「家計簿」と「食事日記」で意志力がアップする理由
バウマイスターの「WILLPOWER 」とかハルバートソンの「やってのける」とか、ここ数年は意志力に関する良書がよく出てますが、よく取り上げられているのが「セルフモニタリング能力」の話。
鏡を見るだけでもダイエットができる
その名の通り「自分の状態を客観的に観察する力」のことで、この能力が高いほど自己をコントロールでき、ダイエットや貯金などの長期的な目標を達成しやすくなると言われております。
これに関して有名なのは1981年の「注意力と自己制御」(2)に出てくる実験で、ダイエット中の参加者たちの前に鏡を置いた状態で「好きなだけお菓子を食べてもいいですよ」と誘ったところ、鏡がない状態よりも甘いモノの誘惑に勝つ確率が高くなったとか。
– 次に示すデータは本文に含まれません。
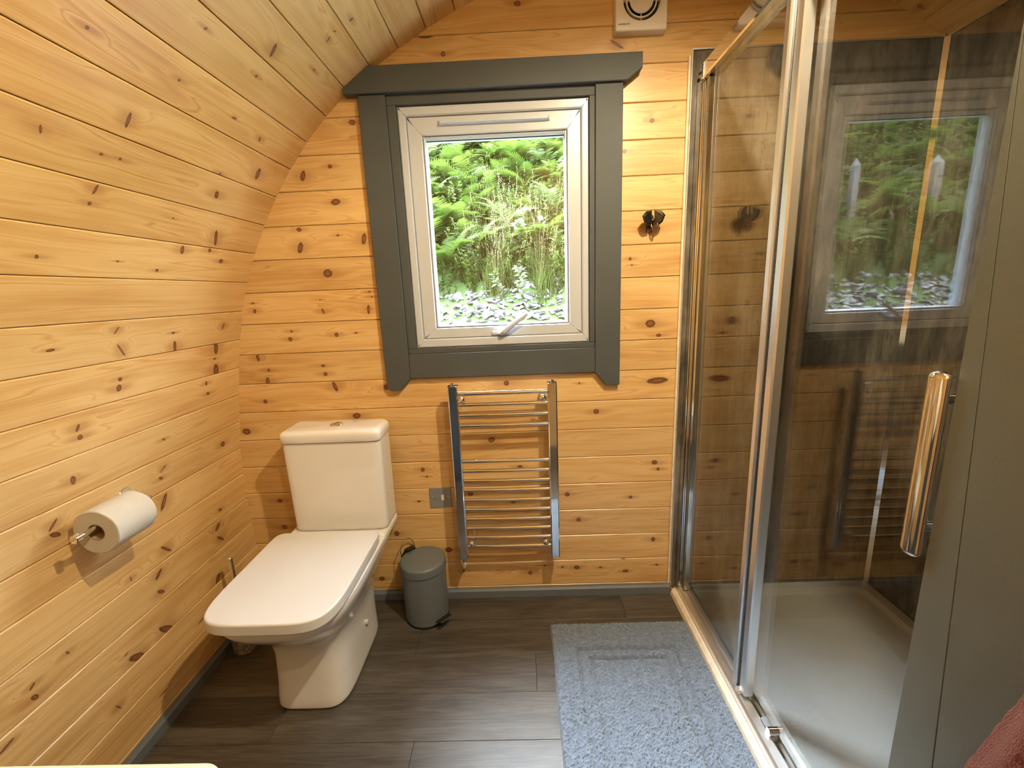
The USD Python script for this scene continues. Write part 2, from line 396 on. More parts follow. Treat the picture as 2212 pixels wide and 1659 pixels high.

この現象は何度も確認されてまして、2015年1月に出たばかりの論文(3)でも、鏡の前で食事をしてもらったグループほど、高カロリーの食品には手を出す確率が3分の1にまで減ったんだそうな。バウマイスター博士によれば、鏡で自分を客観的に見ることで、ヒトの脳は長期的な目標を思い出すエリアが活性化するんだとか。
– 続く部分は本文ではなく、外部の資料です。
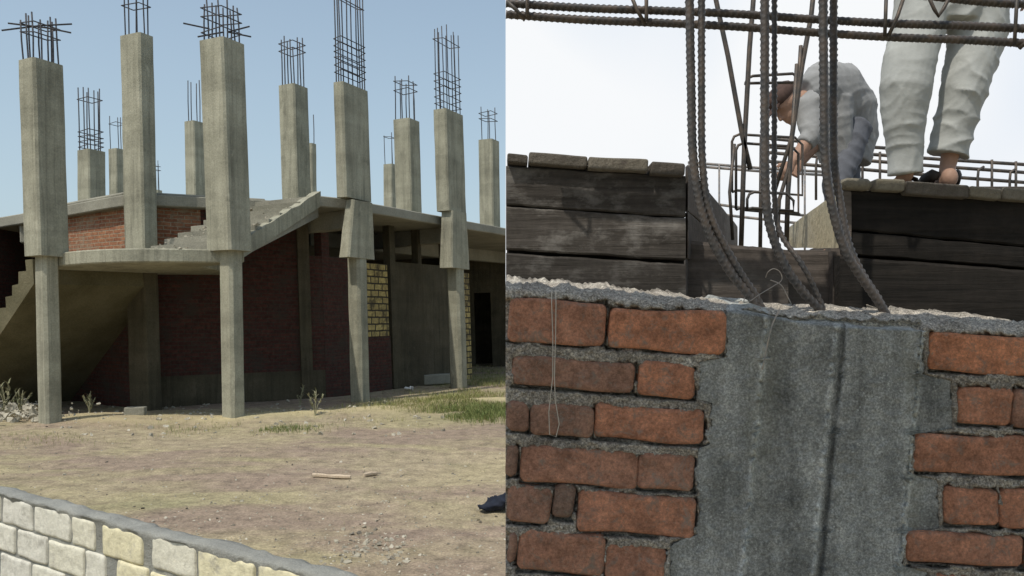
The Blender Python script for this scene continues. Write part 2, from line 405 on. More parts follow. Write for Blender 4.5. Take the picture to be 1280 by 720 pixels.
def bars(col, u, vb, vt, a, b, D, n, hz, r=.013, ties=(), splay=None):
    """rebar starting inside the column top (axis u at vb) up to vt, ties at pixel rows"""
    c0 = W(u, vb, D); c1 = W(u+(vt-vb)*.028, vt, D); a = a/2-.05; b = b/2-.05
    ring = []
    per = 2*(a+b)*2
    for i in range(n):
        s = (i+.3)/n*4; k = int(s); f = s-k
        x, y = [(lerp(-a, a, f), -b), (a, lerp(-b, b, f)), (lerp(a, -a, f), b), (-a, lerp(b, -b, f))][k]
        ring.append((x, y))
    for x, y in ring:
        off = E1*x+E2*y; top = c1+off+Vector((R.uniform(-.02, .02), R.uniform(-.02, .02), R.uniform(-.12, .05)))
        mid = (c0+off+top)/2+Vector((R.uniform(-.012, .012), 0, 0))
        m = MB().tube([c0+off-Vector((0, 0, .15)), c0+off, mid, top], r, 5)
        m.build('rebar', M['rebarfar'], col, smooth=True)
    for v in ties:
        f = (v-vb)/(vt-vb); c = c0.lerp(c1, f); tl = R.uniform(-.03, .03)
        cs = [c+E1*sx*(a+.015)+E2*sy*(b+.015)+Vector((0, 0, tl*sx)) for sx, sy in ((-1, -1), (1, -1), (1, 1), (-1, 1), (-1, -1))]
        MB().tube(cs, r*.8, 5).build('stirrup', M['rebarfar'], col)
def column(upper, lower, a, b, D, nb, vt, ties=(), sw=.3, r=.013, base=None):
    m = MB()
    if lower: shaft(m, lower, sw, sw, D+.03, ch=sw*.16)
    shaft(m, upper, a, b, D, ch=.035)
    c = m.build('concrete_column', M['conc'], bld, smooth=False)
    u, v = upper[-1]
    bars(c, u, v, vt, a, b, D, nb, 0, r, ties)
    return c
c1 = column([(58.5, 321), (51.5, 79)], [(63, 540), (58.5, 318)], .42, .5, 12.7, 10, 20, (33, 45), .265)
m = MB(); shaft(m, [(183, 520), (177, 330)], .52, .32, 15.0); m.build('pier', M['plastershade'], bld)  # lower part of the column above; the landing's shade is in its dark colour
c2 = column([(177, 329), (171, 46)], None, .55, .33, 15.0, 6, -30, (8, -14))
c3 = column([(287, 314), (277.5, 54)], [(292, 534), (288.5, 312)], .54, .50, 13.2, 10, 0, (14, 25, 42), .29)
def capital(col, ut, vt, ub, vb, D, a0, b0, a1, b1):
    m = MB(); rs = []
    for k in range(5):
        f = k/4; rs.append(rect_ring(W(lerp(ub, ut, f), lerp(vb, vt, f), D), lerp(a1, a0, f), lerp(b1, b0, f), j=.006))
    m.rings(rs); m.build('capital', M['conc'], col)
c4 = column([(443, 250), (438.5, 109)], [(450.5, 510), (446, 318)], .25, .85, 16.3, 10, -22, (4, 54, 62, 70, 78, 86, 95), .315)
capital(c4, 449, 252, 446.5, 323, 16.28, .22, .62, .27, .86)
c6 = column([(564.5, 266), (560.5, 141)], [(574, 494), (569, 330)], .37, .85, 19.8, 10, 36, (54, 96, 105, 114, 124, 133), .345)
capital(c6, 567.5, 265, 568.5, 336, 19.78, .33, .68, .37, .86)
# oversize crossing bars tied round two of the cages
for col, D, segs in ((c1, 12.6, [((2, 38), (50, 32)), ((50, 32), (90, 30)), ((10, 29), (60, 35)), ((55, 34), (89, 41))]),
                     (c3, 13.1, [((229, 29), (262, 36)), ((247, 46), (280, 40)), ((285, 40), (312, 33)), ((285, 40), (314, 46))])):
    for (ua, va), (ub, vb) in segs:
        MB().tube([W(ua, va, D), W(ub, vb, D+.15)], .014, 5).build('crossing_bar', M['rebarfar'], col)
def backcol(u0, u1, v, D, wpx, nb, vt, ties=()):
    wd = wpx*D/1000/1.36; zb = 4.1+.035*((u1-640)/F*D+3)
    vb = 400-(zb-EYE)/D*F
    return column([(u1, vb), (u0, v)], None, wd, wd, D, nb, vt, ties, r=.015)
backcol(508, 512, 151, 22, 33, 7, 98, (104, 114))
backcol(611, 613, 176, 26, 27, 4, 135, (142, 150))
backcol(366.5, 372, 109, 19.5, 36, 8, 49, (56, 65))
backcol(389, 391, 180, 27, 13, 1, 140)
backcol(243, 246, 153, 25, 24, 4, 102)
backcol(114, 115.5, 189, 21, 32, 7, 111, (125, 165, 172, 178, 184))
backcol(147, 149, 187, 30, 21, 3, 146, (155,))
backcol(197, 198, 238, 38, 11, 3, 202, (208, 213))
backcol(488, 489, 206, 31, 18, 3, 166, (172,))

# first-floor slab
ZS0, ZS1 = 3.98, 4.2
edge = [(-25, 26), (-16, 20.4), (-7.25, 15.15), (-6.7, 15.2), (-4.95, 16.35), (-4.75, 16.45), (-3.72, 16.05), (-3.3, 16.5), (-1.42, 20.15), (3.2, 29.1), (3.2, 48), (-25, 48)]
fine = []
for (ax, ay), (bx, by) in zip(edge, edge[1:]+edge[:1]):
    L = math.hypot(bx-ax, by-ay); k = max(1, int(L/.7)) if ay < 30 and by < 30 else 1
    for i in range(k):
        f = i/k; j = .02 if 0 < i else 0
        fine.append((ax+(bx-ax)*f+R.uniform(-j, j), ay+(by-ay)*f+R.uniform(-j, j)))
lean(MB().prism(fine, ZS0, ZS1)).build('floor_slab', M['slab'], bld, bevel=.02)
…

スタンフォード大のケリー・マクゴニガル博士は、ヒトの意志力を以下の3つに分類してまして、
- 【やる力】やるべきことをやる力 ("I will" power)
- 【やらない力】やめたい習慣をやめる力 ("I won't" power)
- 【望む力】重要な目標を思い出す力 ("I want" power)
なかでも「望む力」をもっとも重要視しております。自分を状態をモニタリングするだけで、この「望む力」がグンとアップするわけですね。
とにかく記録をつければ意志力はあがる
とはいえ、 お菓子や衝動買いの誘惑に勝つために、つねにデカい鏡を用意しておくのも現実的じゃありませんので、普段から少しずつセルフモニタリング能力を鍛えておくのが吉。といっても難しい作業は不要で、基本的には「何らかのデータを記録し続ける」だけでOKであります。
たとえば、
- 家計簿:昔ながらの支出管理法ですが、実は意志力のアップにも役立ってくれちゃう。バウマイスター博士によれば、ヒトの脳はモノを買うたびに報酬系が激しく活性化しまして、その結果として買い物依存にハマったりするんですが、家計簿を続けるうちに脳の興奮がおさまっていくんだそうな。個人的にも家計簿は3年ほどつけてますけど、もはや「MoneyWiz 2」なしでは行きていけない体になっております。
- 食事日記:自分が食べたものをすべて書き残していくだけ。 食事の記録はダイエット効果が高くて、実際に肥満外来なんかでも使われる定番の手法。わたしの場合、以前は「あすけん」にすべて記録してましたが、いまでは以下のような感じで「EDIT」のToDoリスト欄にチマチマと書き込んでおります。なぜか食事に関しては手書きのほうが続くんすよねぇ。
- 運動記録: これまたエクササイズのやる気を維持する定番の技法で、続ければやはり意志力のアップに有効。これに関しては、いまは呼吸ガジェット「Spire」の消費カロリー計測機能と、「Turbulence Training」の公式サイトにある筋トレ記録メニューを利用しております。
ほかにも、活動量計の睡眠モニター機能を使ってみたりとか、「toggle」とかで作業時間を記録してみるのもアリ。鏡を見たダイエッターたちが、自分でも気づかないうちに食べ過ぎが治ったように、知らぬ間にセルフコントロール能力が上がっていくはずであります。「定番の意志力トレーニング法」とあわせて、コツコツきたえていきたいところ。